Selon ses dires, ce fut au cours de cette nuit qu’il aurait reçu l’information de l’arrivée des chefs d’Etat de la CEDEAO et compte tenu de ses attribution de commandant du GIS, il aurait donné des instructions afin que le cordon de sécurité soit mis en place à l’aéroport.
Le 18 septembre 2015, il soutient que le président du CND serait venu au camp dans la matinée et avec les chefs de corps et les officiers, il a demandé à ce que l’on neutralise les hommes, car il y avait des dégâts en ville. Après cette rencontre avec le général quatre étoiles, il dit avoir été toute la journée absorbée par l’arrivée des chefs d’Etat de la CEDEAO.
Les 19 et 20 septembre, il aurait accompagné le représentant des Nations Unis, Ibn CHAMBAS, Kadré désiré OUEDRAOGO et l’ambassadeur des Etats-Unis, MUSHINGUI sur instruction du colonel-major KERE pour voir le premier ministre détenu.
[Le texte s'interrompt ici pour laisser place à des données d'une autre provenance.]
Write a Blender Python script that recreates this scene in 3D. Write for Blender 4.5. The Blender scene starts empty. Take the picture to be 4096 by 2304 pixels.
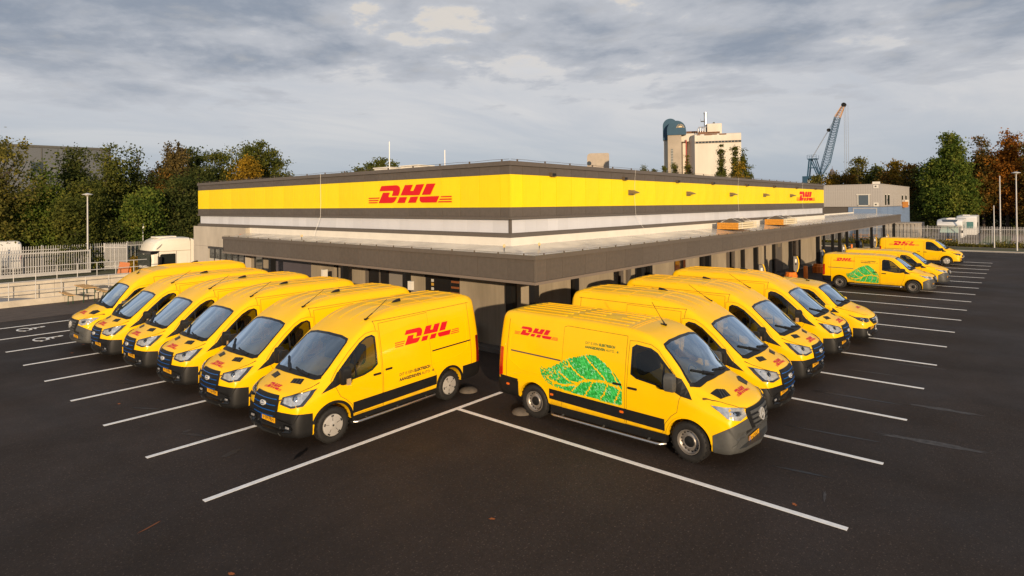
import bpy, bmesh, math, random
import numpy as np
from mathutils import Vector, Matrix
from mathutils.bvhtree import BVHTree

SC = bpy.context.scene
COL = SC.collection
R = math.radians

# ------------------------------------------------------------------ camera, sky, sun, exposure
CAM_LOC = (-14.737, -12.757, 4.808)
YAW, PITCH, ROLL = R(40.7236), R(0.3783), R(-0.51)
cam_d = bpy.data.cameras.new('camera')
cam = bpy.data.objects.new('camera', cam_d)
COL.objects.link(cam)
fw = Vector((math.cos(YAW) * math.cos(PITCH), math.sin(YAW) * math.cos(PITCH), math.sin(PITCH)))
rt = Vector((math.sin(YAW), -math.cos(YAW), 0.0))
up = rt.cross(fw)
rt2 = rt * math.cos(ROLL) + up * math.sin(ROLL)
up2 = -rt * math.sin(ROLL) + up * math.cos(ROLL)
mw = Matrix((rt2, up2, -fw)).transposed().to_4x4()
mw.translation = CAM_LOC
cam.matrix_world = mw
cam_d.sensor_width = 36.0
cam_d.lens = 36.0 * 2392.07 / 4096.0
cam_d.shift_y = -(1152.0 - 803.2) / 4096.0
cam_d.clip_start = 0.1
cam_d.clip_end = 6000.0
SC.camera = cam

SUN_A, SUN_EL = R(51.0), R(9.0)
to_sun = Vector((-math.cos(SUN_A) * math.cos(SUN_EL), -math.sin(SUN_A) * math.cos(SUN_EL), math.sin(SUN_EL)))
sun_d = bpy.data.lights.new('sun', 'SUN')
sun_d.energy = 5.0
sun_d.angle = R(0.6)
sun_d.color = (1.0, 0.76, 0.50)
sun = bpy.data.objects.new('sun', sun_d)
sun.rotation_euler = to_sun.to_track_quat('Z', 'Y').to_euler()
COL.objects.link(sun)

CLOUD_OFF = (1.9, 9.4, 0.0)
CLOUD_OFF2 = (8.8, 1.5, 0.0)
world = bpy.data.worlds.new('World')
SC.world = world
world.use_nodes = True
def build_world():
    nt = world.node_tree
    for n in list(nt.nodes): nt.nodes.remove(n)
    N = nt.nodes.new; L = nt.links.new
    out = N('ShaderNodeOutputWorld'); bg = N('ShaderNodeBackground')
    L(bg.outputs[0], out.inputs[0])
    sky = N('ShaderNodeTexSky'); sky.sky_type = 'NISHITA'; sky.sun_disc = False
    sky.sun_elevation = SUN_EL
    sky.sun_rotation = math.atan2(to_sun.x, to_sun.y)
    sky.air_density = 1.0; sky.dust_density = 1.2; sky.ozone_density = 1.5
    bg.inputs['Strength'].default_value = 0.10
    tc = N('ShaderNodeTexCoord')
    sep = N('ShaderNodeSeparateXYZ'); L(tc.outputs['Generated'], sep.inputs[0])
    def m(op, a, b=None, c=None):
        n = N('ShaderNodeMath'); n.operation = op
        for i, v in enumerate((a, b, c)):
            if v is None: continue
            if isinstance(v, (int, float)): n.inputs[i].default_value = v
            else: L(v, n.inputs[i])
        return n.outputs[0]
    # flat cloud deck: direction projected on a plane overhead
    zc = m('ADD', m('MAXIMUM', sep.outputs[2], 0.0), 0.10)
    u = m('DIVIDE', sep.outputs[0], zc); v = m('DIVIDE', sep.outputs[1], zc)
    comb = N('ShaderNodeCombineXYZ'); L(u, comb.inputs[0]); L(v, comb.inputs[1])
    def noise(scale, detail, rough, vec, off=(0, 0, 0), dist=0.0, rot=0.0, sc=(1, 1, 1)):
        mp = N('ShaderNodeMapping'); mp.inputs['Location'].default_value = off
        mp.inputs['Rotation'].default_value = (0, 0, rot); mp.inputs['Scale'].default_value = sc
        L(vec, mp.inputs[0])
        n = N('ShaderNodeTexNoise'); n.inputs['Scale'].default_value = scale
        n.inputs['Detail'].default_value = detail; n.inputs['Roughness'].default_value = rough
        n.inputs['Distortion'].default_value = dist
        L(mp.outputs[0], n.inputs['Vector'])
        return n.outputs['Fac']
    def ramp(f, a, b):
        n = N('ShaderNodeMapRange'); n.interpolation_type = 'SMOOTHSTEP'
        L(f, n.inputs[0]); n.inputs[1].default_value = a; n.inputs[2].default_value = b
        return n.outputs[0]
    def mix(f, a, b):
        n = N('ShaderNodeMix'); n.data_type = 'RGBA'
        if isinstance(f, (int, float)): n.inputs[0].default_value = f
        else: L(f, n.inputs[0])
        for i, v in ((6, a), (7, b)):
            if isinstance(v, tuple): n.inputs[i].default_value = v + (1,)
            else: L(v, n.inputs[i])
        return n.outputs[2]
    elev = sep.outputs[2]
    # broken deck overhead, its far edge low in front; streaks of high veil beyond it
    big = noise(1.7, 9, 0.57, comb.outputs[0], CLOUD_OFF, 0.2, R(41), (1.0, 0.9, 1))
    small = noise(5.0, 8, 0.62, comb.outputs[0], (2.0, 7.0, 0), 0.2, R(41), (1.0, 0.9, 1))
    cover = noise(0.33, 3, 0.5, comb.outputs[0], CLOUD_OFF2, 0.0, R(49), (1, 1, 1))
    bank = ramp(elev, 0.07, 0.27)
    dens = m('ADD', m('ADD', m('MULTIPLY', big, 0.66), m('MULTIPLY', small, 0.20)), m('ADD', m('MULTIPLY', m('SUBTRACT', cover, 0.5), 0.55), m('MULTIPLY', bank, 0.25)))
    cloud = ramp(dens, 0.555, 0.615)
    thick = ramp(dens, 0.59, 0.78)
    veil = noise(0.9, 6, 0.6, comb.outputs[0], (9, 1, 0), 0.6, R(20), (0.6, 1.3, 1))
    # colours are divided by the background strength (0.1)
    k = 10.0
    def c(r, g, b): return (r * k, g * k, b * k)
    veilc = mix(ramp(veil, 0.32, 0.70), c(0.56, 0.58, 0.63), c(0.69, 0.68, 0.69))
    base = mix(0.92, sky.outputs[0], veilc)
    low = ramp(elev, 0.0, 0.15)
    base = mix(low, mix(0.88, sky.outputs[0], c(0.40, 0.465, 0.56)), base)
    dark = mix(thick, c(0.50, 0.52, 0.565), c(0.265, 0.31, 0.385))
    dark = mix(m('MULTIPLY', ramp(small, 0.50, 0.75), 0.55), dark, c(0.50, 0.50, 0.51))
    edge = m('MULTIPLY', ramp(dens, 0.50, 0.545), m('SUBTRACT', 1.0, ramp(dens, 0.56, 0.60)))
    withedge = mix(m('MULTIPLY', m('MULTIPLY', edge, ramp(elev, 0.18, 0.30)), 0.65), base, c(0.74, 0.67, 0.58))
    cl = m('MULTIPLY', cloud, m('ADD', 0.25, m('MULTIPLY', 0.72, ramp(elev, 0.08, 0.24))))
    col = mix(cl, withedge, dark)
    L(col, bg.inputs['Color'])
build_world()

SC.view_settings.view_transform = 'Standard'
SC.view_settings.look = 'None'
SC.view_settings.gamma = 1.0
SC.view_settings.exposure = 0.0
SC.view_settings.use_curve_mapping = False
SC.render.engine = 'CYCLES'
SC.cycles.use_denoising = True
SC.cycles.max_bounces = 8
SC.cycles.transparent_max_bounces = 16
SC.cycles.caustics_reflective = False
SC.cycles.caustics_refractive = False

# ------------------------------------------------------------------ materials
MATS = {}
def mat(name, col, rough=0.5, metal=0.0, spec=0.5, noise=0.0, nscale=5.0, bump=0.0, bscale=40.0,
        coat=0.0, emis=0.0, col2=None, detail=6.0, stretch=(1, 1, 1), rvar=0.0, dirt=None, objvar=0.0, streak=0.0):
    """Principled material; optional colour noise (towards col2), roughness variation, bump."""
    if name in MATS: return MATS[name]
    m = bpy.data.materials.new(name); m.use_nodes = True; MATS[name] = m
    m.diffuse_color = tuple(col[:3]) + (1,)
    nt = m.node_tree; b = nt.nodes['Principled BSDF']
    b.inputs['Base Color'].default_value = tuple(col[:3]) + (1,)
    b.inputs['Roughness'].default_value = rough
    b.inputs['Metallic'].default_value = metal
    b.inputs['Specular IOR Level'].default_value = spec
    if coat: b.inputs['Coat Weight'].default_value = coat; b.inputs['Coat Roughness'].default_value = 0.04
    N = nt.nodes.new; L = nt.links.new
    if noise or bump or rvar:
        tc = N('ShaderNodeTexCoord'); mp = N('ShaderNodeMapping')
        mp.inputs['Scale'].default_value = stretch
        L(tc.outputs['Object'], mp.inputs[0])
    if noise or rvar:
        n = N('ShaderNodeTexNoise'); n.inputs['Scale'].default_value = nscale
        n.inputs['Detail'].default_value = detail; n.inputs['Roughness'].default_value = 0.62
        L(mp.outputs[0], n.inputs['Vector'])
        mr = N('ShaderNodeMapRange'); mr.inputs[1].default_value = 0.32; mr.inputs[2].default_value = 0.68
        L(n.outputs['Fac'], mr.inputs[0])
    if noise:
        mx = N('ShaderNodeMix'); mx.data_type = 'RGBA'
        c2 = col2 if col2 is not None else tuple(max(0, c * (1 - noise)) for c in col[:3])
        c1 = col if col2 is not None else tuple(min(1, c * (1 + noise * 0.6)) for c in col[:3])
        mx.inputs[6].default_value = tuple(c1[:3]) + (1,); mx.inputs[7].default_value = tuple(c2[:3]) + (1,)
        L(mr.outputs[0], mx.inputs[0]); L(mx.outputs[2], b.inputs['Base Color'])
    if rvar:
        r2 = N('ShaderNodeMapRange'); r2.inputs[3].default_value = max(0.02, rough - rvar); r2.inputs[4].default_value = min(1, rough + rvar)
        L(mr.outputs[0], r2.inputs[0]); L(r2.outputs[0], b.inputs['Roughness'])
    if bump:
        n2 = N('ShaderNodeTexNoise'); n2.inputs['Scale'].default_value = bscale; n2.inputs['Detail'].default_value = 4
        L(mp.outputs[0], n2.inputs['Vector'])
        bp = N('ShaderNodeBump'); bp.inputs['Strength'].default_value = bump; bp.inputs['Distance'].default_value = 0.02
        L(n2.outputs['Fac'], bp.inputs['Height']); L(bp.outputs[0], b.inputs['Normal'])
    def through(fn):
        src = b.inputs['Base Color'].links[0].from_socket if b.inputs['Base Color'].links else None
        mx = N('ShaderNodeMix'); mx.data_type = 'RGBA'
        if src: L(src, mx.inputs[6])
        else: mx.inputs[6].default_value = tuple(col[:3]) + (1,)
        fn(mx); L(mx.outputs[2], b.inputs['Base Color'])
    if objvar:      # every panel comes from a slightly different batch
        def f1(mx):
            oi_ = N('ShaderNodeObjectInfo'); r_ = N('ShaderNodeMapRange'); r_.inputs[3].default_value = 1 - objvar; r_.inputs[4].default_value = 1 + objvar
            L(oi_.outputs['Random'], r_.inputs[0]); mx.blend_type = 'MULTIPLY'; mx.inputs[0].default_value = 1.0
            cc = N('ShaderNodeCombineColor')
            for i in range(3): L(r_.outputs[0], cc.inputs[i])
            L(cc.outputs[0], mx.inputs[7])
        through(f1)
    if streak:      # thin run-down marks
        def f2(mx):
            tc2 = N('ShaderNodeTexCoord'); mp2 = N('ShaderNodeMapping'); mp2.inputs['Scale'].default_value = (9, 9, .35); L(tc2.outputs['Object'], mp2.inputs[0])
            n3 = N('ShaderNodeTexNoise'); n3.inputs['Scale'].default_value = 1.0; n3.inputs['Detail'].default_value = 5; L(mp2.outputs[0], n3.inputs['Vector'])
            r_ = N('ShaderNodeMapRange'); r_.inputs[1].default_value = .5; r_.inputs[2].default_value = .8; r_.inputs[4].default_value = streak; L(n3.outputs['Fac'], r_.inputs[0])
            L(r_.outputs[0], mx.inputs[0]); mx.inputs[7].default_value = tuple(c * .45 for c in col[:3]) + (1,)
        through(f2)
    if dirt:        # road film thrown up on the lower body: (colour, height, amount)
        def f3(mx):
            tc2 = N('ShaderNodeTexCoord'); sp_ = N('ShaderNodeSeparateXYZ'); L(tc2.outputs['Object'], sp_.inputs[0])
            r_ = N('ShaderNodeMapRange'); r_.inputs[1].default_value = dirt[1]; r_.inputs[2].default_value = .25; r_.inputs[4].default_value = 1.0; L(sp_.outputs[2], r_.inputs[0])
            n3 = N('ShaderNodeTexNoise'); n3.inputs['Scale'].default_value = 4.0; n3.inputs['Detail'].default_value = 8; n3.inputs['Roughness'].default_value = .7; oi3 = N('ShaderNodeObjectInfo'); va = N('ShaderNodeVectorMath'); va.operation = 'MULTIPLY_ADD'; va.inputs[1].default_value = (40, 40, 40); L(oi3.outputs['Random'], va.inputs[0]); L(tc2.outputs['Object'], va.inputs[2]); L(va.outputs[0], n3.inputs['Vector'])
            r2_ = N('ShaderNodeMapRange'); r2_.inputs[1].default_value = .38; r2_.inputs[2].default_value = .72; L(n3.outputs['Fac'], r2_.inputs[0])
            mu = N('ShaderNodeMath'); mu.operation = 'MULTIPLY'; L(r_.outputs[0], mu.inputs[0]); L(r2_.outputs[0], mu.inputs[1])
            m2 = N('ShaderNodeMath'); m2.operation = 'MULTIPLY'; m2.inputs[1].default_value = dirt[2]; L(mu.outputs[0], m2.inputs[0])
            L(m2.outputs[0], mx.inputs[0]); mx.inputs[7].default_value = tuple(dirt[0]) + (1,)
        through(f3)
    if emis:
        b.inputs['Emission Color'].default_value = tuple(col[:3]) + (1,); b.inputs['Emission Strength'].default_value = emis
    return m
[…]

Il affirme aussi que le général serait revenu au camp pour expliqué que conformément aux négociations, il devrait remettre le pouvoir aux civiles. Ce qui a crée une grande inquiétude au sein de la troupe, car les éléments étaient anxieux quant à leur avenir et celui du général. Selon lui, l’information de la descente des autres garnisons sur le camp Naba Koom II et la mort du soldat Modeste e à Yimdi n’ont pas aussi facilité la tâche des chefs dans leur dynamique de rassurer et de convaincre la troupe d’accepter le désarmement.
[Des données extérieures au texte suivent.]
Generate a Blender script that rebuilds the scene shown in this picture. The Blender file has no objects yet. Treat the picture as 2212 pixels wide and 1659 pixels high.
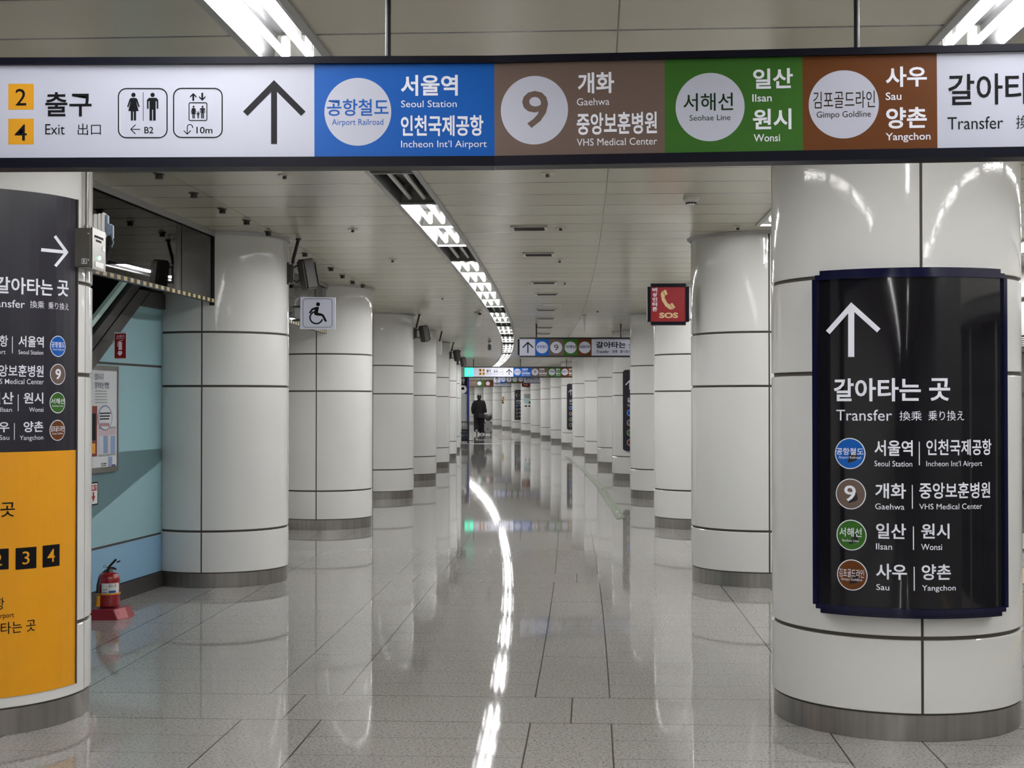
import bpy, bmesh, math, random
from mathutils import Vector, Matrix
from mathutils.geometry import tessellate_polygon
random.seed(4)
PI = math.pi
S = bpy.context.scene
COL = S.collection

# ------------------------------------------------------------------ camera, world, exposure
FPX, CX, CY, HOR = 3100.0, 1106.0, 829.5, 869.0      # focal length in pixels of the 2212x1659 frame, horizon row
EYE = 1.35
PITCH = math.atan((HOR - CY) / FPX)
cam_d = bpy.data.cameras.new('camera'); cam_d.sensor_width = 36.0
cam_d.lens = 36.0 * FPX / 2212.0
cam_d.clip_start = 0.05; cam_d.clip_end = 400
cam = bpy.data.objects.new('camera', cam_d); COL.objects.link(cam)
cam.location = (0, 0, EYE); cam.rotation_euler = (PI / 2 + PITCH, 0, 0)
S.camera = cam
w = bpy.data.worlds.new('world'); S.world = w; w.use_nodes = True
w.node_tree.nodes['Background'].inputs[0].default_value = (0.75, 0.8, 0.8, 1)
w.node_tree.nodes['Background'].inputs[1].default_value = 0.25
S.view_settings.view_transform = 'Standard'
S.view_settings.look = 'None'
S.view_settings.exposure = 0.0
S.view_settings.gamma = 1.0
S.view_settings.use_curve_mapping = False
TUBE = 60.0           # brightness of the fluorescent tubes
SIGN = 0.06           # how strongly the sign boxes are lit from inside
CEIL = 2.60

# ------------------------------------------------------------------ the corridor's own coordinates
def RX(z): return 1.26818 + 0.0702134 * z - 1.190577e-3 * z * z      # line of the right-hand columns
def RS(z): return 0.0702134 - 2 * 1.190577e-3 * z
def P(t, z):                                                          # t metres beside that line
    s = RS(z); n = math.hypot(1, s)
    return Vector((RX(z) + t / n, z - t * s / n, 0))
def head(z): return -math.atan(RS(z))                                 # rotation about z so that local +y follows the corridor
def ZK(k): return 6.237 + 4.72 * k + 0.0058 * k * k                   # columns stand at whole k
def KZ(z): return (-4.72 + math.sqrt(4.72 ** 2 + 4 * 0.0058 * (z - 6.237))) / (2 * 0.0058)
LROW = -4.13
CR = 0.524
LSHIFT = 0.10                                                         # the nearest column of that row stands a little further in
def ray(px, py):
    a = (px - CX) / FPX; b = -(py - CY) / FPX
    return Vector((a, math.cos(PITCH) - b * math.sin(PITCH), math.sin(PITCH) + b * math.cos(PITCH)))
def at_height(px, py, h):
    d = ray(px, py); k = (h - EYE) / d.z
    return Vector((0, 0, EYE)) + d * k
def at_depth(px, py, y):
    d = ray(px, py)
    return Vector((0, 0, EYE)) + d * (y / d.y)

# ------------------------------------------------------------------ materials
def srgb(r, g, b):
    f = lambda c: (c / 255 / 12.92) if c <= 10 else ((c / 255 + 0.055) / 1.055) ** 2.4
    return (f(r), f(g), f(b), 1)
MATS = {}
def mat(name, col, rough=0.5, metal=0.0, emit=0.0, spec=0.5, emit_col=None, coat=0.0, noise=0.0, nscale=8.0, bump=0.0, bscale=60.0):
    if name in MATS: return MATS[name]
    m = bpy.data.materials.new(name); m.use_nodes = True
    nt = m.node_tree; b = nt.nodes['Principled BSDF']
    b.inputs['Base Color'].default_value = col
    b.inputs['Roughness'].default_value = rough
    b.inputs['Metallic'].default_value = metal
    b.inputs['Specular IOR Level'].default_value = spec
    b.inputs['Coat Weight'].default_value = coat
    b.inputs['Coat Roughness'].default_value = 0.04
    if emit:
        b.inputs['Emission Color'].default_value = emit_col or col
        b.inputs['Emission Strength'].default_value = emit
    if noise or bump:
        tc = nt.nodes.new('ShaderNodeTexCoord')
    if noise:
        n = nt.nodes.new('ShaderNodeTexNoise'); n.inputs['Scale'].default_value = nscale; n.inputs['Detail'].default_value = 6
        nt.links.new(tc.outputs['Object'], n.inputs['Vector'])
        mx = nt.nodes.new('ShaderNodeMix'); mx.data_type = 'RGBA'
        mx.inputs[6].default_value = tuple(c * (1 - noise) for c in col[:3]) + (1,)
        mx.inputs[7].default_value = tuple(min(1, c * (1 + noise)) for c in col[:3]) + (1,)
        nt.links.new(n.outputs['Fac'], mx.inputs[0]); nt.links.new(mx.outputs[2], b.inputs['Base Color'])
    if bump:
        n2 = nt.nodes.new('ShaderNodeTexNoise'); n2.inputs['Scale'].default_value = bscale
        bp = nt.nodes.new('ShaderNodeBump'); bp.inputs['Strength'].default_value = bump; bp.inputs['Distance'].default_value = 0.002
        nt.links.new(tc.outputs['Object'], n2.inputs['Vector'])
        nt.links.new(n2.outputs['Fac'], bp.inputs['Height']); nt.links.new(bp.outputs['Normal'], b.inputs['Normal'])
    MATS[name] = m
    return m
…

A part du 23 septembre, il note que les commandants de groupement, notamment lui, étaient dans la dynamique de la mise en œuvre des accords de sortie de crise, lorsqu’ils ont appris la dissolution du corps par le Conseil des ministres. Une dissolution qui selon lui a fait que les hommes se sont sentis manipulés et trahis par les chefs, car eux ils s’évertuaient à leur faire comprendre que tout allait bien se passer et que les préoccupations allaient trouver une solution.
Quoi qu’il en soit, le capitaine DAO affirme que les crises à répétions exacerbaient les uns et les autres qui attendaient impatiemment de voir le bout du tunnel, lorsque le coup de force perpétré contre les autorités de la Transition a eu lieu. « Le coup d’Etat était plus qu’un coup de massue que nous avions reçu. Nous ne nous attendions pas à cela », a-t-il noté.
Confronté aux résultats de l’expertise de ses téléphones, le capitaine DAO ne reconnait pas certains messages qui lui sont imputés, car ne reconnaissant pas le numéro qui lui a été attribué par l’expert.
Il faut noter que déjà avant son grand déballage, son conseil Me Dieudonné BONKOUNGOU demandait au tribunal d’écarter la pièce i3 et toutes les pièces y référant, car elle stipule que le capitaine DAO était à la tête d’un commando, alors que celui-ci au commencement des évènements était en mission à Bobo-Dioulasso. Par ailleurs, Me BONKOUNGOU a dénoncé une inversion de la charge de la preuve, car jusqu’à présent, il n’y avait aucune preuve matérielle qui dise exactement ce qui est reproché à son client.